Вождь, чья любовь к спирту мне была уже известна в Кабаенди, вел себя с большой важностью. Медленно тянул он свою водку из маленькой тыквенной чаши. Перед тем как пить, он делал несколько крепких затяжек из своей трубки, после чего его раб совал ему в рот пучок тонких волокон лыка, через которые Анзеа втягивал дым. Своеобразная защита от отравления табаком! Составление маленького словаря абака и запись географических сведений задержали меня здесь на несколько дней.
Моя этнографическая коллекция получила весьма желательное пополнение без особых усилий с моей стороны.
Следовало доказать свою признательность, и я одарил Анзеа тиркой, медью, бусами всех сортов и т. д.
Днем по прибытии мы праздновали «азуме», праздник встречи вновь прибывающих, для которого мой хозяин заколол овцу. Она была зажарена на вертеле, и получилось действительно замечательное блюдо.
Селение Анзеа насчитывало едва полсотни хижин. Его собственная группа тукулей, огороженная высокими древесными стволами, выделялась как величиной жилищ, так и очень заботливо сделанными вместилищами для хлеба, однако по стилю мало отличалась от хижин их восточных соседей абака.
Чтобы еще более понравиться Анзеа, я хотел одарить его жен и велел своему маленькому Джадейку позвать их.
Каков, однако, был мой испуг, когда я увидел бесконечную вереницу женщин. Из десяти скоро стало двадцать, затем тридцать, а конца все не было видно. В этих условиях я не решился взять на себя тяжелую задачу распределения подарков и велел передать их супругу и повелителю некоторое количество бус как общий подарок для его красавиц. Женщины абака поражали обилием губных украшений. Это шлифованные кусочки из светлого кварца, продетые через просверленную верхнюю губу. С возрастом женщины увеличивается и величина украшений. Они достигают 25 мм толщины. Длина равна около 45 мм.
Шея охватывается панцирем, составленным из четырех широких плоских обручей, — определенно весьма небезопасное украшение. Эти женщины также носили передники из листвы как единственную одежду, и бесчисленные браслеты из железа или из меди на руках, ногах, шее и груди.
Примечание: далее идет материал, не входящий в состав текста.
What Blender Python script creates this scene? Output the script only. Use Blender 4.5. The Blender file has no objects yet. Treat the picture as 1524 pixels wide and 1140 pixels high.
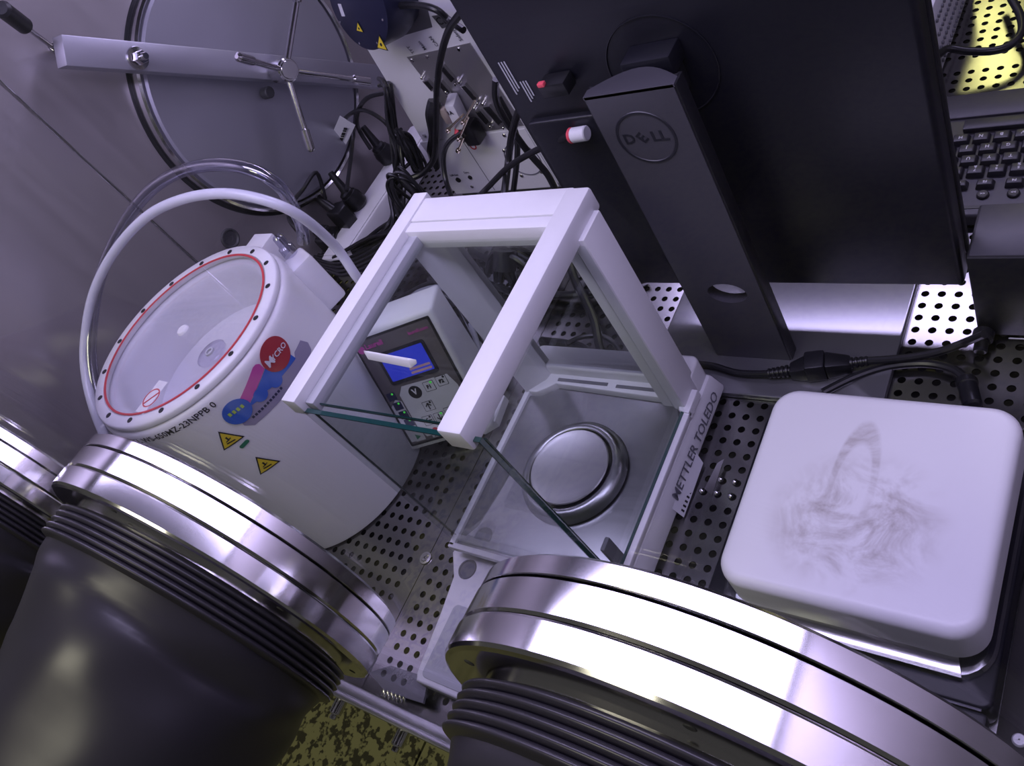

В том, что тело приучалось к этим тяжестям еще с ранней молодости, я убедился, наблюдая детей Анзеа, которые, едва умея стоять на ногах, уже носили по пятнадцать-двадцать маленьких, но массивных железных обручей на руках и лодыжках ног.
Среди мужчин абака было много сильных людей. Как и у бомбе, с которыми я бегло познакомился, и у них применяют материю из лыка для одежды. Я получил у Анзеа кусок ее для моей коллекции. Она толста, окрашена в темный цвет и не может быть даже отдаленно сравнена с красивым мягким мбугу, который делается в Буганде.